Answer:
 Here is the C++ program:
#include <iostream>  // to use input output functions
#include <cmath>  // to use math functions like sqrt()
#include <iomanip>  //to use setprecision method
using namespace std;   //to access objects like cin cout
int main ()  {  //start of main function
   double speedA;  //double type variable to store average speed of car A
   double speedB;  //double type variable to store average speed of car B
   int hour;  //int type variable to hold hour part of elapsed time 
   int minutes;  //int type variable to hold minutes part of elapsed time
   double shortDistance;  // double type variable to store the result of shortest distance between car A and B
   double distanceA;  //stores the distance of carA
   double distanceB;  //stores the distance of carB
   double mins,hours;   //used to convert the elapsed time
cout << "Enter average speed of car A: " << endl;  //prompt user to enter the average speed of car A
cin >> speedA;   //reads the input value of average speed of car A from user
cout << "Enter average speed of car B: " << endl ;  //prompt user to enter the average speed of car B
cin >> speedB;   //reads the input value of average speed of car A from user
cout << "Enter elapsed time (in hours and minutes, separated by a space): " << endl;  //prompts user to enter elapsed time
cin>> hour >> minutes;    //reads elapsed time in hours and minutes
   mins = hour * 60;  //computes the minutes using value of hour 
   hours = (minutes+mins)/60;    
//computes hours using minutes and mins
distanceA = speedA * (hours);  // computes distance of car A
distanceB = speedB * (hours);   //computes distance of car B
    shortDistance =sqrt((distanceA * distanceA) + (distanceB * distanceB));   //computes shortest distance using formula √[(distanceA)² + (distanceB)²)]

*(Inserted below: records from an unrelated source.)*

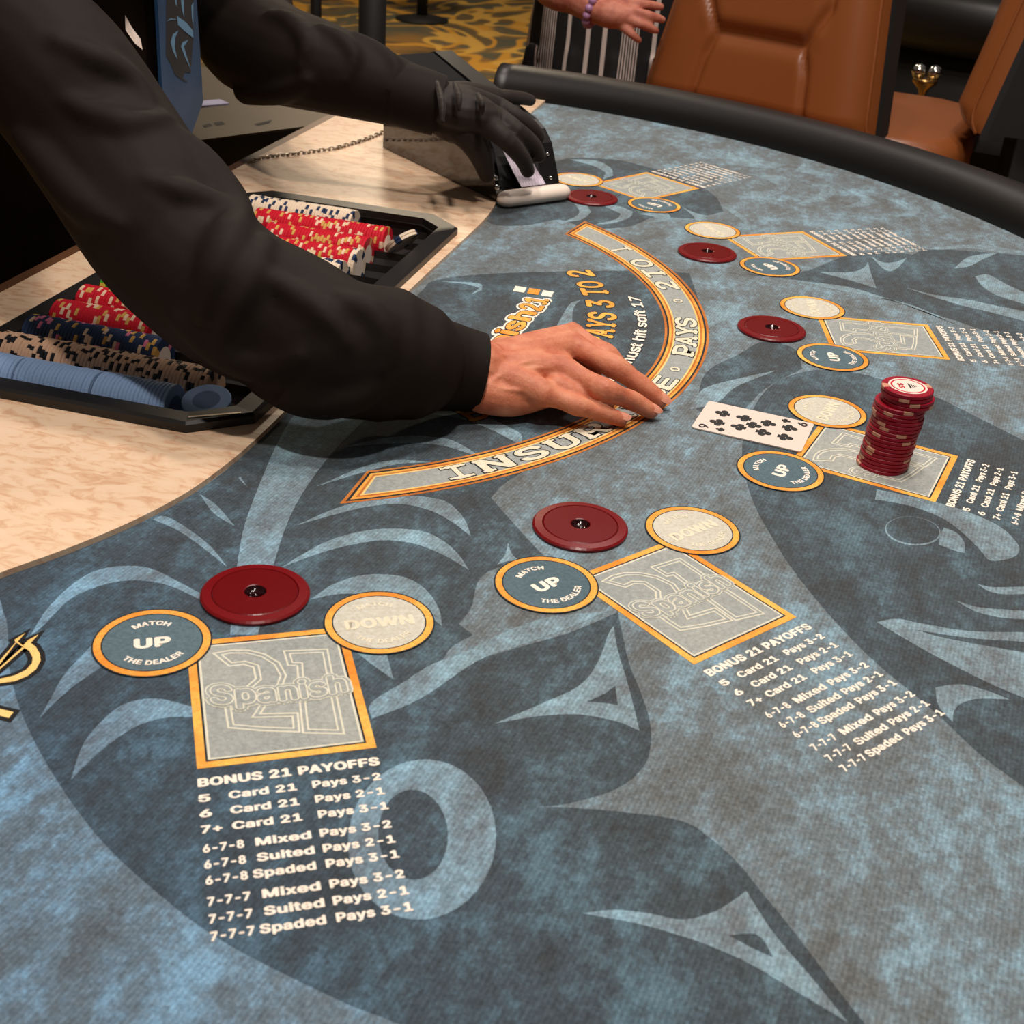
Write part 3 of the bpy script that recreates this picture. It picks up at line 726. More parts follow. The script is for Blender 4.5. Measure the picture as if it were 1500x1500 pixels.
# the tall stack on the third place
base = at(1291, 681, 0); NST = 21
knots = [(0, 0), (.6, 2), (5, 5), (6, 6), (9, 8), (10, 9.5), (13, 12), (14, 11), (16, 12.5), (17, 21), (18.4, 22), (19, 18), (20.5, 18)]
sdep = (base-CC).dot(CF)
CRH = Vector((CR.x, CR.y, 0)).normalized()
for i in range(NST):
    for (a, b), (c, d) in zip(knots, knots[1:]):
        if a <= i <= c: px_ = b+(d-b)*(i-a)/max(c-a, .01); break
    q = base+CRH*((px_-i*CTH*1422*.078+random.uniform(-.8, .8))*sdep/FPX)+Vector((0, 0, i*CTH))
    lab = 'red chip in the tall leaning stack on a grey betting box, below its top one'
    if i == NST-1: lab = 'topmost red chip of the tall leaning stack, white centre label facing up'
    o = chip('stack', q, (0, 0, random.random()*6), lab, 'red chips in the tall stack')
    if i == NST-1:
        o.rotation_euler.z = atan2(CRH.y, CRH.x)
        topchip = o
# label on the top chip: white disc with a red ring, a numeral and a small dark peak
g = G(); Rr = CRAD
def circ(r, z, n=40): return [(r*cos(2*pi*i/n), r*sin(2*pi*i/n), z) for i in range(n)]
zt = CTH+.00015
g.poly(circ(.60*Rr, zt), 0); g.strip(circ(.67*Rr, zt), circ(.60*Rr, zt), 1, True); g.strip(circ(.75*Rr, zt), circ(.67*Rr, zt), 0, True)
put(g, '$5', lambda x, y: (-.0070+y, .0040-x, zt+.0001), .0080, .0052, 1, .06)
g.poly([(.0006, -.0050, zt+.0001), (.0072, .0004, zt+.0001), (.0006, .0050, zt+.0001)], 2)
for q in (.2, .42, .64): g.poly([(.0006+.0066*q, -.0050*(1-q), zt+.00025), (.0013+.0066*q, -.0050*(1-q), zt+.00025), (.0013+.0066*q, .0050*(1-q), zt+.00025), (.0006+.0066*q, .0050*(1-q), zt+.00025)], 0)
lab_o = g.make('centre_label', [CH['inlay'], CH['red'], CH['ink']]); lab_o.parent = topchip

# ---------------------------------------------------------------- chip tray
tray = thing('chip_tray', (.045, -.016, Z0-.026), 'black open chip tray with chamfered corners set into the cream counter', 'tray')
def inset(P, d): return [tuple(p) for p in offset_poly(P, d)]
g = G(); T0 = TRAY; T1 = inset(TRAY, .0025); T2 = inset(TRAY, .019); T3_ = inset(TRAY, .022)
hh = .0125
L_ = lambda P, z: [(x, y, Z0+z) for x, y in P]
g.strip(L_(T0, CT+.0002), L_(T0, hh-.002), closed=True); g.strip(L_(T0, hh-.002), L_(T1, hh), closed=True)
g.strip(L_(T1, hh), L_(T2, hh-.001), closed=True); g.strip(L_(T2, hh-.001), L_(T3_, -.026), closed=True)
g.strip(L_(T3_, CT+.0002), L_(T0, CT+.0002), closed=True)
g.make('frame', M['tray'], tray)
ROWY = [-.2595+.0402*i for i in range(13)]
g = G(); n_ = 8
for y in ROWY:
    pts = [(y-.0201*cos(pi*j/n_), -.0015-.0200*sin(pi*j/n_)) for j in range(n_+1)]
    g.strip([(-.066, a, Z0+b) for a, b in pts], [(.150, a, Z0+b) for a, b in pts])
g.poly([(x, y, Z0-.0263) for x, y in T3_]); g.make('trough_liner', M['tray'], tray)
g = G(); a, b = atp(276, 610.5, hh+.0004), atp(353, 604, hh+.0004)
n2 = Vector((b-a).cross(Vector((0, 0, 1)))).normalized()*.0011
g.poly([a-n2, b-n2, b+n2, a+n2]); g.make('highlight_strip', M['edge_highlight'], tray)  # bright strip laid on as the highlight along the tray's metallic chamfer edge
rows = [('blue', -.066, .104, 'light blue', 'nearest the camera'), ('black', -.068, .118, 'black and cream', 'second from the camera'), ('navy', -.066, .052, 'navy spotted', 'third from the camera'),
        ('red', -.066, .024, 'red', 'beside the navy row'), ('red', -.066, .108, 'red', 'of the near rows mostly under the sleeve'), ('green', -.066, .10, 'green', 'in the middle of the tray'),
        ('green', 0, -1, 'green', 'hidden'), ('green', 0, -1, 'green', 'hidden'), ('green', -.06, .112, 'green', 'beside the white-ended red row'), ('red', -.06, .114, 'red', 'third from the far side'), ('red', -.06, .110, 'red', 'second of the far red rows'), ('red', -.06, .116, 'red', 'next to the white row'),
        ('white', -.06, .062, 'white', 'along the far side')]
HID = {4: (-.066, -.02), 5: (-.066, -.04)}
for i, (kd, x0, x1, cn, where) in enumerate(rows):
    x = x0; n = 0; y = ROWY[i]
    if i in HID: x1 = HID[i][1]
    if i > 7: x = {8: .060, 9: .030, 10: .002, 11: -.030, 12: -.056}[i]
    while x < x1:
        k2, cn2 = kd, cn
        if i == 9 and x > x1-.007: k2, cn2 = 'white', 'white end'
        if i == 8 and x > x1-.022: k2, cn2 = 'white', 'white end'
        a = random.random()*6.28
        if kd == 'black' : a = (n//2)*.41+random.choice((0, 0, .3, .6))+random.uniform(-.08, .08)
        elif kd == 'white': a = random.random()*6.28
        dy = random.uniform(-.0004, .0004)
        o = chip(k2, (x, y+dy, Z0-.0010+random.uniform(0, .0005)), (0, pi/2, 0), f'{cn2} chip on edge in the row {where}', f'{cn2} chips in the tray row {where}')
        o.rotation_euler = (Matrix.Rotation(pi/2, 3, 'Y') @ Matrix.Rotation(a, 3, 'Z')).to_euler()
        x += CTH+.00008; n += 1
        if kd == 'blue' and n in (14, 34):      # smoked spacer between the counted barrels
            g = G(); g.lathe((0, 0, 0), [(CRAD*.96, 0), (CRAD*.99, .0003), (CRAD*.99, .0014), (CRAD*.96, .0017)], 28)
            s_ = g.make('chip_spacer', CH['dark_blue'], None, True); s_.location = (x, y, Z0-.0010); s_.rotation_euler = (0, pi/2, 0)
            tag(s_, 'thin dark spacer between the light blue chips, '+('left of the other one' if n == 13 else 'nearer the end of the row'), 'spacer', 'spacers in the light blue row'); x += .0020
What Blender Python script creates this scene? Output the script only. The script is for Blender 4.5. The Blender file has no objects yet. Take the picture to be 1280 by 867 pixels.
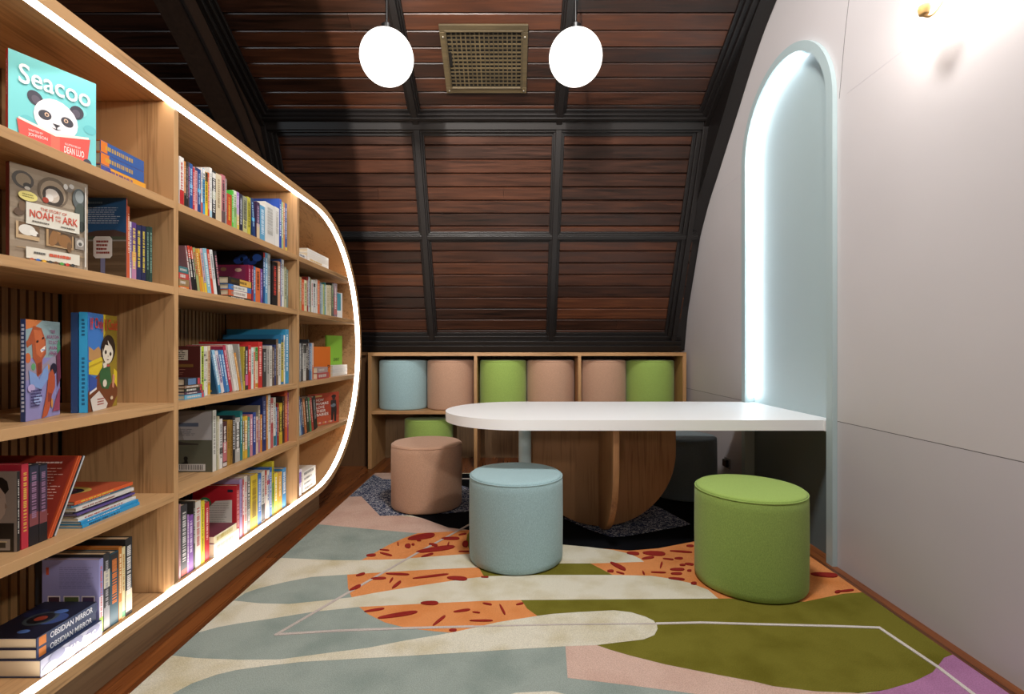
import bpy, bmesh, math, random
from mathutils import Vector, Matrix
random.seed(11)
SC = bpy.context.scene
COL = SC.collection
F = 625.0          # focal length in pixels of the 1280 px wide frame
CY = 437.0         # horizon row
EYE = 1.0          # eye height
R = math.radians

# ------------------------------------------------------------------ materials
def lin(c):
    if isinstance(c, str):
        c = c.lstrip('#')
        if len(c) == 3: c = ''.join(k*2 for k in c)
        c = [int(c[i:i+2], 16)/255 for i in (0, 2, 4)]
        c = [x/12.92 if x <= .04045 else ((x+.055)/1.055)**2.4 for x in c]
    return (c[0], c[1], c[2], 1.0)

_cache = {}
def new_mat(name):
    m = bpy.data.materials.new(name); m.use_nodes = True
    nt = m.node_tree
    return m, nt, nt.nodes['Principled BSDF']

def plain(c, rough=.5, name='paint', metal=0.0, spec=.5):
    key = ('p', str(c), rough, metal, spec)
    if key not in _cache:
        m, nt, b = new_mat(name)
        b.inputs['Base Color'].default_value = lin(c)
        b.inputs['Roughness'].default_value = rough
        b.inputs['Metallic'].default_value = metal
        b.inputs['Specular IOR Level'].default_value = spec
        _cache[key] = m
    return _cache[key]

def node(nt, t, **kw):
    n = nt.nodes.new(t)
    for k, v in kw.items(): setattr(n, k, v)
    return n

def mapped_noise(nt, scale, nscale, detail=4, coord='Object', dist=0.0):
    tc = node(nt, 'ShaderNodeTexCoord'); mp = node(nt, 'ShaderNodeMapping')
    mp.inputs['Scale'].default_value = scale
    nz = node(nt, 'ShaderNodeTexNoise')
    nz.inputs['Scale'].default_value = nscale; nz.inputs['Detail'].default_value = detail
    nz.inputs['Distortion'].default_value = dist
    nt.links.new(tc.outputs[coord], mp.inputs['Vector']); nt.links.new(mp.outputs['Vector'], nz.inputs['Vector'])
    return nz

def ramp(nt, src, stops):
    r = node(nt, 'ShaderNodeValToRGB')
    els = r.color_ramp.elements
    while len(els) < len(stops): els.new(.5)
    for e, (p, c) in zip(els, stops): e.position = p; e.color = lin(c)
    nt.links.new(src, r.inputs['Fac'])
    return r

def bump(nt, src, b, strength, dist=.002):
    bp = node(nt, 'ShaderNodeBump'); bp.inputs['Strength'].default_value = strength; bp.inputs['Distance'].default_value = dist
    nt.links.new(src, bp.inputs['Height']); nt.links.new(bp.outputs['Normal'], b.inputs['Normal'])

def oak(axis, dark='#8c6843', light='#bc9366', rough=.45):
    """straight oak veneer with the grain along one axis, plus broad cathedral figure"""
    key = ('oak', axis, dark, light)
    if key in _cache: return _cache[key]
    m, nt, b = new_mat('oak_veneer')
    sc = [14, 14, 14]; sc['xyz'.index(axis)] = .55
    sc2 = [3.2, 3.2, 3.2]; sc2['xyz'.index(axis)] = .5
    n1 = mapped_noise(nt, sc, 7, 5, dist=.4)
    n2 = mapped_noise(nt, sc2, 2.2, 2, dist=1.2)
    mx = node(nt, 'ShaderNodeMath', operation='MULTIPLY_ADD'); mx.inputs[1].default_value = .55
    mul = node(nt, 'ShaderNodeMath', operation='MULTIPLY'); mul.inputs[1].default_value = .45
    nt.links.new(n2.outputs['Fac'], mul.inputs[0])
    nt.links.new(n1.outputs['Fac'], mx.inputs[0]); nt.links.new(mul.outputs[0], mx.inputs[2])
    r = ramp(nt, mx.outputs[0], [(.33, dark), (.5, light), (.68, light)])
    nt.links.new(r.outputs['Color'], b.inputs['Base Color'])
    b.inputs['Roughness'].default_value = rough
    bump(nt, n1.outputs['Fac'], b, .08, .001)
    _cache[key] = m
    return m

def old_boards(name, stops, rough=.4, axis='x'):
    """old varnished boards: every board (mesh island) has a tone of its own"""
    m, nt, b = new_mat(name)
    sc = [9, 9, 9]; sc['xyz'.index(axis)] = .5
    n1 = mapped_noise(nt, sc, 6, 6, dist=.6)
    geo = node(nt, 'ShaderNodeNewGeometry')
    mul = node(nt, 'ShaderNodeMath', operation='MULTIPLY'); mul.inputs[1].default_value = .32
    nt.links.new(geo.outputs['Random Per Island'], mul.inputs[0])
    ma = node(nt, 'ShaderNodeMath', operation='MULTIPLY_ADD'); ma.inputs[1].default_value = .6
    nt.links.new(n1.outputs['Fac'], ma.inputs[0]); nt.links.new(mul.outputs[0], ma.inputs[2])
    r = ramp(nt, ma.outputs[0], stops)
    nt.links.new(r.outputs['Color'], b.inputs['Base Color'])
    rr = node(nt, 'ShaderNodeMath', operation='MULTIPLY_ADD'); rr.inputs[1].default_value = .25; rr.inputs[2].default_value = rough-.12
    nt.links.new(n1.outputs['Fac'], rr.inputs[0]); nt.links.new(rr.outputs[0], b.inputs['Roughness'])
    bump(nt, n1.outputs['Fac'], b, .15, .002)
    return m

def fabric(c, name='woven_fabric'):
    key = ('fab', c)
    if key in _cache: return _cache[key]
    m, nt, b = new_mat(name)
    n1 = mapped_noise(nt, (1, 1, 1), 420, 2)
    n2 = mapped_noise(nt, (260, 260, 60), 2.2, 3)
    ad = node(nt, 'ShaderNodeMath', operation='ADD'); nt.links.new(n1.outputs['Fac'], ad.inputs[0]); nt.links.new(n2.outputs['Fac'], ad.inputs[1])
    hf = node(nt, 'ShaderNodeMath', operation='MULTIPLY'); hf.inputs[1].default_value = .5; nt.links.new(ad.outputs[0], hf.inputs[0])
    l = lin(c)
    r = ramp(nt, hf.outputs[0], [(.3, '#000'), (.7, '#fff')])
    r.color_ramp.elements[0].color = (l[0]*.72, l[1]*.72, l[2]*.72, 1)
    r.color_ramp.elements[1].color = (min(1, l[0]*1.25), min(1, l[1]*1.25), min(1, l[2]*1.25), 1)
    nt.links.new(r.outputs['Color'], b.inputs['Base Color'])
    b.inputs['Roughness'].default_value = .95; b.inputs['Specular IOR Level'].default_value = .15
    b.inputs['Sheen Weight'].default_value = .15
    bump(nt, hf.outputs[0], b, .35, .0015)
    _cache[key] = m
    return m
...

 cout << "The (shortest) distance between the cars is: "<<fixed<<setprecision(2)<<shortDistance;
//display the resultant value of shortDistance up to 2 decimal places
Explanation:
I will explain the program with an examples:
Let us suppose that the average speeds of cars are:
speedA = 70
speedB = 55
Elapsed time in hours and minutes:
hour = 2
minutes = 30
After taking these input values the program control moves to the statement:
mins = hour * 60;  
This becomes
mins = 2 * 60
mins = 120
Next 
 hours = (minutes+mins)/60;
hours = (30 + 120) / 60
          = 150/60
hours = 2.5
Now the next two statements compute distance of the cars:
distanceA = speedA * (hours);  
this becomes
distanceA = 70 * (2.5)
distanceA = 175
distanceB = speedB * (hours);
distanceB = 55 * (2.5)
distanceB = 137.5
Next the shortest distance between car A and car B is computed:
shortDistance = sqrt((distanceA * distanceA) + (distanceB * distanceB));
shortDistance = sqrt((175 * 175) + (137.5 * 137.5))
                         = sqrt(30625 + 18906.25)
                         = sqrt(49531.25)
                         =  222.556173 
shortDistance =  222.56
   
Hence the output is:
The (shortest) distance between the cars is: 222.56